Certains des dessins de Germaine Bernier sont d'ailleurs exposés dans des vitrines au centre de la salle où figurent les récentes créations d'Irène F. Whittome, indique Mme Lamoureux. "Le contraste entre les sciences naturelles du début du siècle et l'approche contemporaine, représentée à travers la production de Whittome, accentue la transgression des frontières, rendue possible par la génétique et l'informatique."

Le contrôle de la machine
L'idée de départ d'Irène F. Whittome était de "cloner" les dessins scientifiques, poursuit l'historienne de l'art, mais la numérisation ne rend pas la patine et la texture des toiles. Whittome entrevoit alors tout le potentiel de la technologie. Elle numérise les fonds colorés d'un manuscrit sacré du 17e siècle et les glisse en arrière-plan des illustrations de Bernier. Puis, elle s'approprie, de la même façon, une partie de la texture et du monochrome du Manuscrit d'or, objet sacré des bouddhistes theravadas (anciens sages).

"Aux manipulations s'ajoute désormais une dichotomie qui oppose la rationalité de la science à la spiritualité orientale", fait valoir l'historienne de l'art. Whittome est enthousiaste à l'égard des possibilités de l'informatisation. Elle va même jusqu'à encoder dans la machine la palette de couleurs que les peintres de tanka utilisaient dans l'art bouddhique. L'artiste perçoit la couleur comme une métaphore familiale: "Les sept principales couleurs sont les couleurs-pères, le blanc est la couleur-mère, leur mélange produit des couleurs-enfants", peut-on lire dans le catalogue élaboré par la professeure Lamoureux.
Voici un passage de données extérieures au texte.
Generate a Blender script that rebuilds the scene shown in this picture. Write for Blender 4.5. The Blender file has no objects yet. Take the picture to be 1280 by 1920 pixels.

On y apprend une foule de renseignements, notamment sur la recherche menée par la commissaire, la réflexion et le processus créatif de l'artiste ainsi que sur Germaine Bernier. Cet ouvrage de 114 pages comprend également une anthologie critique, une bibliographie détaillée et une cinquantaine d'illustrations en couleurs.

Le catalogue de l'exposition Bio-fictions est en vente (45$) à la librairie des sciences humaines, située au Pavillon 3200 Jean-Brillant.